__Short problem__.
Strip the pictures and reproduce the rest of the listing exactly.

__Provided data__.
○ ○ ○ ○ ○ ○ ○
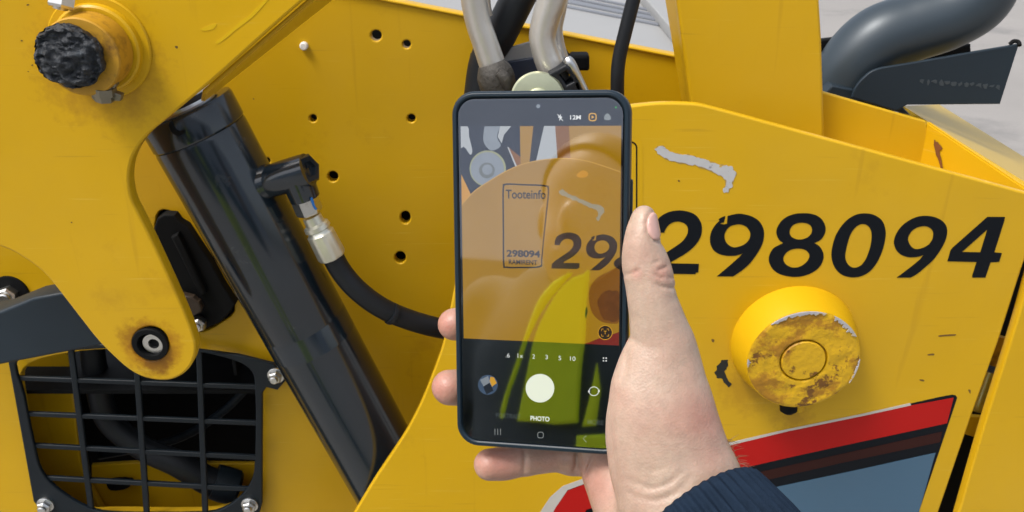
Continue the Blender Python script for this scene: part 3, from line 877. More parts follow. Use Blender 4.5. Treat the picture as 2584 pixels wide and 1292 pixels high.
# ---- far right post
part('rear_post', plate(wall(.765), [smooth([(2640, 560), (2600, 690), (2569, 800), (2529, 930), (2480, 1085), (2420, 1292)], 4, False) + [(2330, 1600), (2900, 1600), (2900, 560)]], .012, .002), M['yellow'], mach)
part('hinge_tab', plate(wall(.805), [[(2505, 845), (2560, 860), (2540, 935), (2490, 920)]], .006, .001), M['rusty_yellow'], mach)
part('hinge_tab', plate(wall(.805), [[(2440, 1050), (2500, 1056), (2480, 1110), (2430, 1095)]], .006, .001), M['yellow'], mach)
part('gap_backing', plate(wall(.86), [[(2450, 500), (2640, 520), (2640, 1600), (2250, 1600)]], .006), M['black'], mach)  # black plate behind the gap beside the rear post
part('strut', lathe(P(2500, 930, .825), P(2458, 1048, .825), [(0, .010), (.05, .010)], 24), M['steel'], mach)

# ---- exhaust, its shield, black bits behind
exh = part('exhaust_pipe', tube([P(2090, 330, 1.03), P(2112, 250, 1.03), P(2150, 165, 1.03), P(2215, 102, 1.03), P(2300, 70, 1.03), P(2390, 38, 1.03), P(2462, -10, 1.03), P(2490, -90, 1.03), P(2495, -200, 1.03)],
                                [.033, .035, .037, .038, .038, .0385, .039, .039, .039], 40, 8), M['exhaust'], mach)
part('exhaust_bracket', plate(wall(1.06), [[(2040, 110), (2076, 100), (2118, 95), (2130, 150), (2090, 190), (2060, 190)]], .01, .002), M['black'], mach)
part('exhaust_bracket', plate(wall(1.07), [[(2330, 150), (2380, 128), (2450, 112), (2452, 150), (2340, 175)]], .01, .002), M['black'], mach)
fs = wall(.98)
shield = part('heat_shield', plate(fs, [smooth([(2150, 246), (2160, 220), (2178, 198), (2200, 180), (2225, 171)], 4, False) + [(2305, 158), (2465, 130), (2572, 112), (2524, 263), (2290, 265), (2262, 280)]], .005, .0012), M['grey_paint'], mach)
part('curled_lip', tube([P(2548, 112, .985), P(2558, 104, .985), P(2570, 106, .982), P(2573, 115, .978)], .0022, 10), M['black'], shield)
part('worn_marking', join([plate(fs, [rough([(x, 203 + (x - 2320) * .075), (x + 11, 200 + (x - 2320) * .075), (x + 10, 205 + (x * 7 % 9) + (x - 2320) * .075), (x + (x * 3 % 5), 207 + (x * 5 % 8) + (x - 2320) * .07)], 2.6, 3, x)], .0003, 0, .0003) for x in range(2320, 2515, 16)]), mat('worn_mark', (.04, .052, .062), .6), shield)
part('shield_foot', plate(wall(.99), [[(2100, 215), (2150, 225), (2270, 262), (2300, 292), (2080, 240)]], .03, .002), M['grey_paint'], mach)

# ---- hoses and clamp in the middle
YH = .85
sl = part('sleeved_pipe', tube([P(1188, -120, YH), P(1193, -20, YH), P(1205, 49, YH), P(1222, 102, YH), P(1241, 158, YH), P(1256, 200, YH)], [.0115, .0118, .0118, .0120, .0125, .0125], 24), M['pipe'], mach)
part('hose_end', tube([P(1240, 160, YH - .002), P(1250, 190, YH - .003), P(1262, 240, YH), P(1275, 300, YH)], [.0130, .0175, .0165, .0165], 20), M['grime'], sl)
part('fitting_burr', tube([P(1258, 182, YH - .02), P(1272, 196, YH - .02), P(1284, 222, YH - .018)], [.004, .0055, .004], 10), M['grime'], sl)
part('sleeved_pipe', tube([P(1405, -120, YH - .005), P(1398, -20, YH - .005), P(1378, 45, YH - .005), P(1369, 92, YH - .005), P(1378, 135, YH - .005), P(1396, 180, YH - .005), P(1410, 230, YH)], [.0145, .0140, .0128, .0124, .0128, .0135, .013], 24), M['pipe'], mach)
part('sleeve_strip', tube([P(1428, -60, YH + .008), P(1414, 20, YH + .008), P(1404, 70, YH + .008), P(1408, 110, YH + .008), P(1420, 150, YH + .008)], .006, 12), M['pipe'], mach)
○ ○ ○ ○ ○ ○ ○
__Final result__.
Continue the Blender Python script for this scene: part 3, from line 877. More parts follow. Use Blender 4.5. Treat the picture as 2584 pixels wide and 1292 pixels high.
# ---- far right post
part('rear_post', plate(wall(.765), [smooth([(2640, 560), (2600, 690), (2569, 800), (2529, 930), (2480, 1085), (2420, 1292)], 4, False) + [(2330, 1600), (2900, 1600), (2900, 560)]], .012, .002), M['yellow'], mach)
part('hinge_tab', plate(wall(.805), [[(2505, 845), (2560, 860), (2540, 935), (2490, 920)]], .006, .001), M['rusty_yellow'], mach)
part('hinge_tab', plate(wall(.805), [[(2440, 1050), (2500, 1056), (2480, 1110), (2430, 1095)]], .006, .001), M['yellow'], mach)
part('gap_backing', plate(wall(.86), [[(2450, 500), (2640, 520), (2640, 1600), (2250, 1600)]], .006), M['black'], mach)  # black plate behind the gap beside the rear post
part('strut', lathe(P(2500, 930, .825), P(2458, 1048, .825), [(0, .010), (.05, .010)], 24), M['steel'], mach)

# ---- exhaust, its shield, black bits behind
exh = part('exhaust_pipe', tube([P(2090, 330, 1.03), P(2112, 250, 1.03), P(2150, 165, 1.03), P(2215, 102, 1.03), P(2300, 70, 1.03), P(2390, 38, 1.03), P(2462, -10, 1.03), P(2490, -90, 1.03), P(2495, -200, 1.03)],
                                [.033, .035, .037, .038, .038, .0385, .039, .039, .039], 40, 8), M['exhaust'], mach)
part('exhaust_bracket', plate(wall(1.06), [[(2040, 110), (2076, 100), (2118, 95), (2130, 150), (2090, 190), (2060, 190)]], .01, .002), M['black'], mach)
part('exhaust_bracket', plate(wall(1.07), [[(2330, 150), (2380, 128), (2450, 112), (2452, 150), (2340, 175)]], .01, .002), M['black'], mach)
fs = wall(.98)
shield = part('heat_shield', plate(fs, [smooth([(2150, 246), (2160, 220), (2178, 198), (2200, 180), (2225, 171)], 4, False) + [(2305, 158), (2465, 130), (2572, 112), (2524, 263), (2290, 265), (2262, 280)]], .005, .0012), M['grey_paint'], mach)
part('curled_lip', tube([P(2548, 112, .985), P(2558, 104, .985), P(2570, 106, .982), P(2573, 115, .978)], .0022, 10), M['black'], shield)
part('worn_marking', join([plate(fs, [rough([(x, 203 + (x - 2320) * .075), (x + 11, 200 + (x - 2320) * .075), (x + 10, 205 + (x * 7 % 9) + (x - 2320) * .075), (x + (x * 3 % 5), 207 + (x * 5 % 8) + (x - 2320) * .07)], 2.6, 3, x)], .0003, 0, .0003) for x in range(2320, 2515, 16)]), mat('worn_mark', (.04, .052, .062), .6), shield)
part('shield_foot', plate(wall(.99), [[(2100, 215), (2150, 225), (2270, 262), (2300, 292), (2080, 240)]], .03, .002), M['grey_paint'], mach)

# ---- hoses and clamp in the middle
YH = .85
sl = part('sleeved_pipe', tube([P(1188, -120, YH), P(1193, -20, YH), P(1205, 49, YH), P(1222, 102, YH), P(1241, 158, YH), P(1256, 200, YH)], [.0115, .0118, .0118, .0120, .0125, .0125], 24), M['pipe'], mach)
part('hose_end', tube([P(1240, 160, YH - .002), P(1250, 190, YH - .003), P(1262, 240, YH), P(1275, 300, YH)], [.0130, .0175, .0165, .0165], 20), M['grime'], sl)
part('fitting_burr', tube([P(1258, 182, YH - .02), P(1272, 196, YH - .02), P(1284, 222, YH - .018)], [.004, .0055, .004], 10), M['grime'], sl)
part('sleeved_pipe', tube([P(1405, -120, YH - .005), P(1398, -20, YH - .005), P(1378, 45, YH - .005), P(1369, 92, YH - .005), P(1378, 135, YH - .005), P(1396, 180, YH - .005), P(1410, 230, YH)], [.0145, .0140, .0128, .0124, .0128, .0135, .013], 24), M['pipe'], mach)
part('sleeve_strip', tube([P(1428, -60, YH + .008), P(1414, 20, YH + .008), P(1404, 70, YH + .008), P(1408, 110, YH + .008), P(1420, 150, YH + .008)], .006, 12), M['pipe'], mach)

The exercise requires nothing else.